In Bouake, soldiers fired on a group of demobilised former rebels seriously wounding one of them, according to their spokesman and a local lawmaker.
Sergeant Seydou Kone, a spokesman for the mutineers, said the ex-fighters, who went through a disarmament programme following the country’s 2011 civil war, were planning their own protest, as they did early this week, and his men had opened fire to stop them.
“We do not want to negotiate with anyone,” said Kone by phone from Bouake in the centre of the country. “We’re also ready to fight if we are attacked.
“We have nothing to lose.”
In a statement on state television late on Friday, Gen.

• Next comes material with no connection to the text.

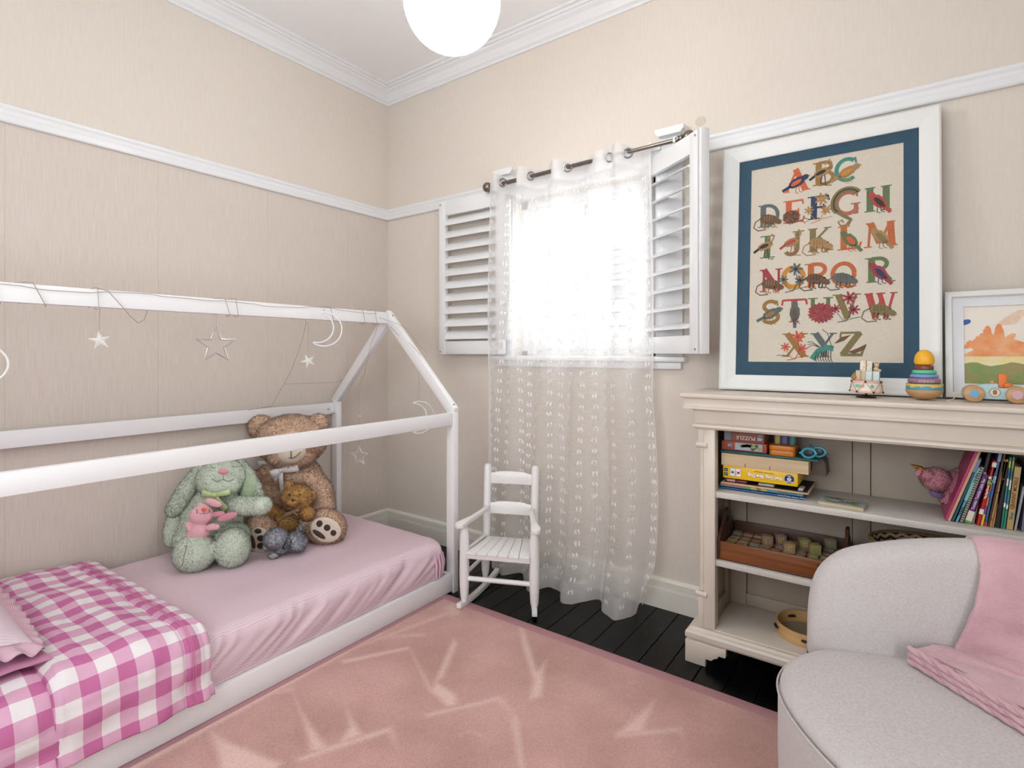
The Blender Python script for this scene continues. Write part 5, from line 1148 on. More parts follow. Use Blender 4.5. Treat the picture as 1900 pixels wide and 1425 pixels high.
# puzzle boxes
OB = mat('puzzle_orange', '9c4a2e', .5)
for (x0, x1, z0, z1, lb, c_) in ((2.268, 2.43, .8228, .8555, 'orange puzzle box with animal picture beneath the 48 piece puzzle box', '94402c'), (2.277, 2.422, .8560, .8955, 'brown 48 piece puzzle box on top of the games stack', '7c4636')):
    t = flatbox('puzzle_box', lb, 'puzzle box', x0, x1, fy0, -.13, z0, z1, mat('pzb' + c_, c_, .5), 'books and games stacked at the left of the upper shelf', bev=.001); y_ = fy0 - .0006; it = []
    zc = (z0 + z1) / 2
    if z0 > .85:
        it.append(('lettering', text_mesh('PUZZLE', .019, front(2.357, y_, .8735, True), bold=.0003, fit=.068), 'c9b9b2'))
        it.append(('lettering', text_mesh('48', .018, front(2.408, y_, .8735, True), bold=.0008), '8fb0c4')); it.append(('lettering', text_mesh('PIECE', .006, front(2.408, y_, .8865, True), bold=.0003), '8fb0c4'))
        it.append(('lettering', text_mesh('ANIMALS OF THE WORLD', .005, front(2.362, y_, .8875, True)), 'b7703e'))
        g = G(); g.box((2.279, y_, .860), (2.303, y_ + .0004, .893)); it.append(('picture_patch', g, '5e6e7c'))
    else:
        g = G(); g.box((2.318, y_, z0 + .003), (2.416, y_ + .0004, z1 - .003)); it.append(('picture_patch', g, '9fa9ad'))
        g = G(); rr = random.Random(5); 
        for k in range(9): blob(g, oval(2.345 + .007 * k * .9, 0 + rr.uniform(-.007, .007), .008, .006, jag=.15, seed=k), 0, 0, Matrix(((1, 0, 0, 0), (0, 0, -1, y_ - .0006), (0, 1, 0, zc), (0, 0, 0, 1))))
        it.append(('animal_picture', g, '4c4a3c'))
        g = G(); blob(g, oval(2.385, .002, .009, .006), 0, 0, Matrix(((1, 0, 0, 0), (0, 0, -1, y_ - .0010), (0, 1, 0, zc), (0, 0, 0, 1)))); blob(g, oval(2.405, -.004, .008, .006), 0, 0, Matrix(((1, 0, 0, 0), (0, 0, -1, y_ - .0010), (0, 1, 0, zc), (0, 0, 0, 1)))); it.append(('animal_picture', g, '8d9a58'))
        it.append(('lettering', text_mesh('24', .015, front(2.299, y_, zc + .002, True), bold=.0008), '6f9cc0'))
    printed(t, it)
# orange tin with lid, tubs, sunglasses
t = thing('orange_tin', 'orange lidded tin beside the puzzle boxes on the upper shelf', 'tin', (2.48, -.22, .817))
TIN = mat('tin_orange', 'c8741c', .35); ts = T((2.480, -.215, .8170))
def rr_prism(g, w, d, r, h0, h1, M): g.prism([rrect(k / 40, w, d, r) for k in range(40)], h0, h1, M=M, bev=.0012)
g = G(); rr_prism(g, .088, .095, .012, 0, .0185, ts); g.out('tin_base', TIN, t)
g = G(); rr_prism(g, .090, .097, .013, .0195, .0365, ts); g.out('lid', TIN, t)
for k, (x_, c_, w_, lb) in enumerate(((2.457, 'b8ae74', .011, 'small pale yellow tub on the orange tin'), (2.482, '6c6a94', .013, 'small violet tub on the orange tin'), (2.508, '4f8a80', .012, 'small green tub on the orange tin'))):
    t = thing('modelling_tub', lb, 'tub', (x_, -.2, .854), 0, 'small tubs on the orange tin'); Mt = T((x_, -.205, .8540))
    g = G(); g.lathe([(w_ * .9, 0), (w_, .002), (w_, .024), (w_ * .95, .026)], 20, M=Mt); g.out('tub_body', mat('tub' + c_, c_, .5), t)
    g = G(); g.lathe([(w_ * 1.05, .0255), (w_ * 1.05, .033), (w_ * .95, .0345)], 20, M=Mt); g.out('lid', mat('tub' + c_, c_, .5), t)
t = thing('sunglasses', 'turquoise toddler sunglasses folded on the end of the teal board', 'sunglasses', (2.566, -.23, .817)); TQ = mat('turquoise_plastic', '2a93a8', .3, coat=.4)
cx_, cz_, cy_ = 2.568, .8405, -.262
for dx, dy in ((0, 0), (.026, .045)):
    g = G(); pts = []
    for k in range(28):
        a_ = 2 * PI * k / 28; pts.append((cx_ + dx + .0195 * math.cos(a_) * (1 + .12 * max(0, math.cos(a_))), cy_ + dy + .3 * .0195 * math.cos(a_), cz_ - .003 + .0165 * math.sin(a_)))
    g.tube(pts, .0048, seg=8, closed=True)
    for sg in (-1, 1): g.ell((cx_ + dx + sg * .0235, cy_ + dy + sg * .006, cz_ - .004), (.006, .004, .005))
    g.out('rim', TQ, t)
    g = G(); g.ell((cx_ + dx, cy_ + dy, cz_ - .003), (.0190, .0025, .0160), M=rz(.28)); g.out('lens', mat('dark_lens', '0c1016', .3), t)
g = G(); g.tube([(cx_ - .022, cy_, cz_), (cx_ - .012, cy_ + .03, cz_ + .006), (cx_ + .01, cy_ + .07, cz_ + .0)], .003, seg=8); g.tube([(cx_ + .005, cy_ + .01, cz_ + .014), (cx_ + .002, cy_ + .03, cz_ + .024), (cx_ + .01, cy_ + .06, cz_ + .01)], .0022, seg=8); g.out('temple_arm', TQ, t)
# board book lying mid-shelf
t = thing('board_book', 'small board book with flowery cover lying flat mid-shelf', 'book', (2.675, -.26, S1)); Mb = T((2.675, -.262, S1)) @ rz(math.radians(-6))
g = G(); g.box((-.068, -.045, .0005), (.068, .045, .0095), bev=.001, M=Mb); g.out('pages', mat('board_pages', 'cdb48c', .6), t)
g = G(); g.box((-.069, -.046, .0095), (.069, .046, .0125), bev=.001, M=Mb); cv = g.out('cover', mat('book_cover_sage', '8fa79f', .5), t)
rr = random.Random(8)
for k, c_ in enumerate(('8c3a6e', '3e4a94', 'd5c06a', 'c9b8c4', '4f7f5e', 'b06a3a')):
    g = G()
    for q in range(4): blob(g, oval(rr.uniform(-.045, .055), rr.uniform(-.03, .03), rr.uniform(.006, .016), rr.uniform(.004, .009), rr.random() * 3, jag=.12, seed=q), .0127 + .0002 * k, 0, Mb)
    g.out('cover_print', mat('cover' + c_, c_, .6), cv, smooth=0)
# leaning row of picture books
GRPB = 'picture books leaning on the upper shelf'
def lean_book(name, label, x0, x1, top_x, top_z, col, mats=None, text=None, depth=.20, y0=-.275, dec=None, tcol='e8e2ea', tsz=.009, flip=False, pages=True, bands=None):
    lean = math.atan2(top_x - x1, top_z - S1); ln = math.hypot(top_x - x1, top_z - S1); th = (x1 - x0) * math.cos(lean)
    t = thing(name, label, 'book', (x1, y0 + depth / 2, S1), 0, GRPB); Mx = T((x1, 0, S1 + .0004)) @ ry(lean) @ T((-th, 0, 0))
    m_ = mat('bk' + col, col, .45)
    c_ = min(.0016, th * .3)
    if th > .0075 and pages:
        g = G(); g.box((0, y0, 0), (c_, y0 + depth, ln), M=Mx); g.box((th - c_, y0, 0), (th, y0 + depth, ln), M=Mx); g.box((0, y0, 0), (th, y0 + c_, ln), M=Mx); g.out('cover', m_, t, smooth=0)
        g = G(); g.box((c_, y0 + c_, .003), (th - c_, y0 + depth - .003, ln - .003), M=Mx); g.out('pages', PAPER, t, smooth=0)
    else:
        g = G(); g.box((0, y0, 0), (th, y0 + depth, ln), M=Mx); g.out('cover', m_, t, smooth=0)
    for a_, b_, cc in (bands or ()):
        g = G(); g.box((.0002, y0 - .0004, ln * a_), (th - .0002, y0 + .0002, ln * b_), M=Mx); g.out('spine_patch', mat('ink_' + cc, cc, .6), t, smooth=0)
    for tx, f0, sz, tc_ in (text or ()):
        Mt = Mx @ T((th / 2, y0 - .0007, ln * f0)) @ rx(PI / 2) @ rz(PI / 2 if not flip else -PI / 2)
        g = text_mesh(tx, sz, Mt, bold=.0002); g.out('lettering', mat('ink_' + tc_, tc_, .6), t, smooth=0)
    return t
lean_book('picture_book', 'tall pink book leaning first in the row against the toy unicorn', 2.952, 2.9585, 3.0345, .9, 'b23a68')
lean_book('picture_book', 'tall rose pink book with cream band, second in the leaning row', 2.9592, 2.9665, 3.0425, .9, 'b8506f', bands=[(.0, 1, 'c9a07c')])
lean_book('picture_book', 'dark teal book with small mauve panel in the leaning row', 2.9672, 2.9765, 3.043, .874, '1d4f66', bands=[(.78, .97, '7c7fa5')])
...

Sekou Toure, the army’s chief of staff, threatened the soldiers with severe sanctions if they did not end the revolt.
Ivory Coast’s defence minister and government spokesman could not be reached for comment on Saturday.
The soldiers were promised bonus payments by the government after the January mutiny but it has struggled to disburse the money following a budget crunch caused by the collapse in the price of cocoa, Ivory Coast’s main export.
Ivory Coast has emerged as one of the world’s fastest growing economies following a decade-long political crisis ended by a 2011 civil war.
Deep divisions persist, particularly in a military assembled from former rebel and loyalist combatants.
The government has already paid 8,400 soldiers, most of them former rebels who helped bring President Alassane Ouattara to power, bonuses of 5 million CFA francs (8,400 dollars) each as part of a deal to end the January revolt.
On Thursday, following a meeting with authorities in Abidjan, a spokesman for the group said they would forego demands for remaining bonuses of seven million francs.